In Search of Better Stories

Don’t worry about it. It’s just the bloom on the rosebush.

     I read both books, but maybe I should have stopped after finishing his first. That’s the tricky thing, isn’t it? The first was so good, so how could I know the second wouldn’t be? What’s my problem with Krueger’s second offering anyway?

     Both books are very similar. They are fiction written as memoirs embedded in actual history and geography. The first book is a murder/mystery, and the second is an escape/fugitive story. Both are told from a young teen boy’s perspective. The first takes place in 1961, and the second in 1932. They are meticulously researched, both stories have stunning twists and turns, and both seek to understand God amid tragedy.

     In a word, believability is the difference. Whereas the first story takes you right to the thrilling edge of believability but not over, the second rockets the reader past this line and never looks back. Krueger himself realizes he has crossed the line in his second book, so he attempts to justify himself:

     As an old man recounting the events of the four vagabonds 80 years prior in the summer of 1932, the wrinkled old hero of this fantastic story confesses.

“In every good tale, there is a seed of truth, and from that seed, a story grows. Some of what I’ve told you is true, and some, well, let’s just call it the bloom on the rose bush.”

    Even with this admission, I still have difficulty stomaching the far-fetched ness of his second book, so Krueger appeals to me one last time with some advice.

“Open [yourselves] to every beautiful possibility, for there is nothing our hearts can imagine that is not so.”

     How do you argue with that?
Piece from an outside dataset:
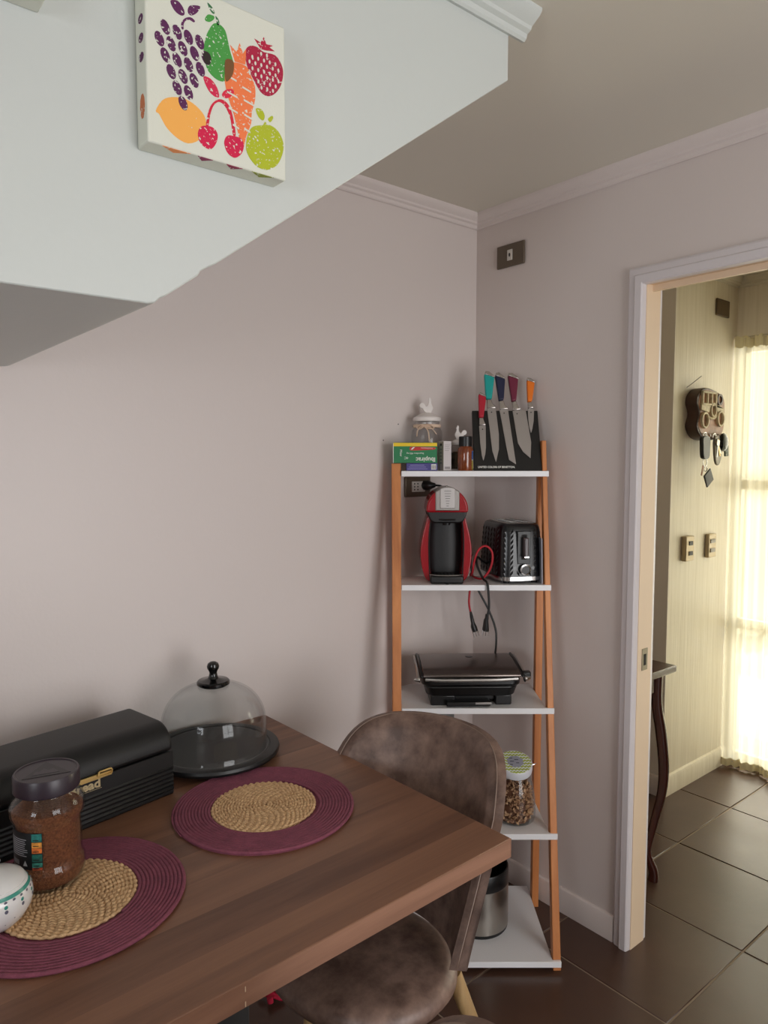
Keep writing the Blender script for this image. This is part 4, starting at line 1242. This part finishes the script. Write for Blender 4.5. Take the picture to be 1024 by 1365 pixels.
# magnetic knife stand
M['stand_black'] = mat('black_stand', (11, 10, 10), 0.4)
ks = sthing('knife_stand', 'black leaning magnetic knife stand on the top board', 'knife stand', 0.405, 2.322, Z1)
lean = math.atan2(0.075, 0.2)
kv = [(-0.1120, 0), (0.1075, 0), (0.1045, 0.2118), (-0.1125, 0.2118)]
MT = Matrix.Rotation(-lean, 4, 'X')
MB().prism(kv, 0.0, 0.018, 'XZ', MT).build('magnetic_board', M['stand_black'], ks, bevel=0.0015)
ft = MB()
ft.prism([(0.020, 0.0), (0.095, 0.0), (0.095, 0.006), (0.030, 0.006)], -0.105, 0.108, 'YZ')
ft.prism([(0.086, 0.004), (0.095, 0.004), (0.092, 0.186), (0.084, 0.180)], -0.095, 0.095, 'YZ')
ft.build('rear_support', M['stand_black'], ks)
tx = text('UNITED COLORS OF BENETTON.', 0.0100, M['ink_white'], ks, (-0.1005, 0.0030, 0.0088), (R(90) - lean, 0, 0), sx=0.80, bold=0.0002)
KCOL = dict(red=(172, 22, 46), teal=(20, 156, 150), navy=(28, 32, 62), burgundy=(108, 30, 56), orange=(226, 116, 28))
M['blade'] = mat('satin_blade', (172, 166, 162), 0.42, metal=0.75)
M['bolster'] = mat('polished_bolster', (190, 184, 180), 0.22, metal=0.9)
KLBL = dict(red='small paring knife with a red handle, leftmost and lowest on the stand', teal='long knife with a turquoise handle on the knife stand', navy='slim bread knife with a navy handle in the middle of the stand',
            burgundy='broad cook\'s knife with a burgundy handle on the stand', orange='short knife with an orange handle, rightmost on the stand')
KNM = dict(red='paring_knife', teal='slicing_knife', navy='bread_knife', burgundy='cooks_knife', orange='utility_knife')
for k, (cap_, hnd, bol, bld) in KN.items():
    x0 = sum(p[0] for p in bld) / len(bld); z0 = min(p[1] for p in bld)
    base_ = S(0.405, 2.322, Z1)
    q = MT @ Vector((x0, 0, z0))
    t = thing(KNM[k], KLBL[k], 'knife', base_ + SX * q.x + SY * q.y + Vector((0, 0, q.z)), SROT, 'knives on the magnetic stand')
    t.rotation_euler = (Matrix.Rotation(SROT, 3, 'Z') @ Matrix.Rotation(-lean, 3, 'X')).to_euler()
    P_ = lambda w: [(a - x0, b - z0) for a, b in w]
    bo = P_(bld)
    MB().prism(bo if k == 'red' else bo, -0.0030, -0.0010, 'XZ').build('blade', M['blade'], t, bevel=0.0005, seg=1)
    MB().prism(P_(bol), -0.0110, 0.0, 'XZ').build('bolster', M['bolster'], t, bevel=0.002, seg=2)
    MB().prism(P_(hnd), -0.0170, 0.0, 'XZ').build('handle', mat(k + '_handle', KCOL[k], 0.5), t, bevel=0.004, seg=3)
    MB().prism(P_(cap_), -0.0165, -0.0005, 'XZ').build('end_cap', M['bolster'], t, bevel=0.002, seg=2)
    cx = (bol[-1][0] + bol[-2][0]) / 2 - x0; cz = (bld[0][1] + bld[1][1]) / 2 - z0 - 0.012
    MB().lathe([(0, 0), (0.0022, 0), (0.0022, 0.0004), (0, 0.0004)], 8).build('maker_mark', M['slot'], t, loc=(cx, -0.0030, cz), rot=(R(90), 0, 0))

# ------------------------------------------------------------------ second board: coffee machine, toaster, cords
Z2 = 1.1325
M['red_shell'] = mat('red_gloss_plastic', (150, 12, 26), 0.18, coat=0.3)
M['satin_black'] = mat('satin_black', (12, 12, 13), 0.38)
M['matte_black'] = mat('matte_black', (15, 15, 16), 0.5)
M['chrome_satin'] = mat('satin_chrome', (170, 166, 162), 0.3, metal=0.85)
cm = sthing('coffee_machine', 'red and black pod coffee machine with chrome top', 'coffee machine', 0.2010, 2.330, Z2)
HC = 0.236                                           # head centre height
head = [(0.0665 * math.cos(R(a)), HC + 0.0700 * math.sin(R(a))) for a in range(-6, 187, 8)]
MB().prism(head, -0.066, 0.085, 'XZ').build('head_shell', M['red_shell'], cm, bevel=0.006, seg=3, sharp=60)
ck = [(0.0390 * math.cos(R(a)) * 1.0, 0) for a in (0,)]
band = [(x, HC + 0.0702 * math.sqrt(max(0, 1 - (x / 0.0665) ** 2)) + 0.0014) for x in [-0.0385 + 0.0077 * i for i in range(11)]]
MB().prism([(-0.0385, HC - 0.002)] + band + [(0.0385, HC - 0.002)], -0.0685, 0.070, 'XZ').build('chrome_hood', M['chrome_satin'], cm, bevel=0.003, seg=2)
lv = [(x, HC + 0.0702 * math.sqrt(max(0, 1 - (x / 0.0665) ** 2)) + 0.0030) for x in [-0.0240 + 0.0048 * i for i in range(11)]]
MB().prism([(-0.0240, HC + 0.006)] + lv + [(0.0240, HC + 0.006)], -0.0715, 0.060, 'XZ').build('lever_panel', mat('pale_metal_panel', (186, 182, 180), 0.35, metal=0.7), cm, bevel=0.002)
for k in range(7):
    w = 0.011 - 0.0012 * k
    MB().box(-w, w, -0.0722, -0.0712, HC + 0.060 - k * 0.0078, HC + 0.0612 - k * 0.0078).build('scale_mark', M['slot'], cm)
MB().ball((0, -0.020, HC + 0.0735), 0.006, 10, (1, 1, 0.6)).build('top_button', M['chrome_satin'], cm)
mouth = [(-0.0640, HC - 0.001), (0.0640, HC - 0.001), (0.0600, HC - 0.020), (0.0520, HC - 0.036), (0.040, HC - 0.042), (-0.040, HC - 0.042), (-0.0520, HC - 0.036), (-0.0600, HC - 0.020)]
MB().prism(mouth, -0.060, 0.080, 'XZ').build('pod_housing', M['satin_black'], cm, bevel=0.005, seg=3)
MB().tube([(-0.026, -0.0605, HC - 0.030), (0.0, -0.063, HC - 0.031), (0.026, -0.0605, HC - 0.030)], 0.0025, 8).build('pod_slot_lip', M['gloss_black'], cm)
MB().lathe([(0, 0.186), (0.012, 0.186), (0.014, 0.196), (0.014, 0.200), (0, 0.200)], 16).build('nozzle', M['satin_black'], cm, loc=(0, -0.030, 0))
col = MB()


def colf(u, v):
    a = math.pi * u
    w = 0.0530 + 0.006 * math.sin(math.pi * v)
    return (-w * math.cos(a), 0.030 - 0.020 * math.sin(a) + 0.0, 0.008 + (HC - 0.045) * v)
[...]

It’s so poetic and profound sounding; it must be true! But is it? I’m not buying it. What is true is that if you write historical fiction, it has to come off as believable. He does this masterfully in book one but stumbles in book two.

     Finally, who decided on the titles? Ordinary Grace and This Tender Land? One sounds like a Christian spiritual growth book, and the other a Geographical journal. We are talking about a murder mystery and an escaped fugitive story.

     Brushing aside these criticisms for a moment, I would say if you want to read some good stories set in historical time and built with actual geography, mostly of Minnesota, then you will enjoy these books, and now that you know one of them pushes the envelope of believability you won’t be as bugged by it.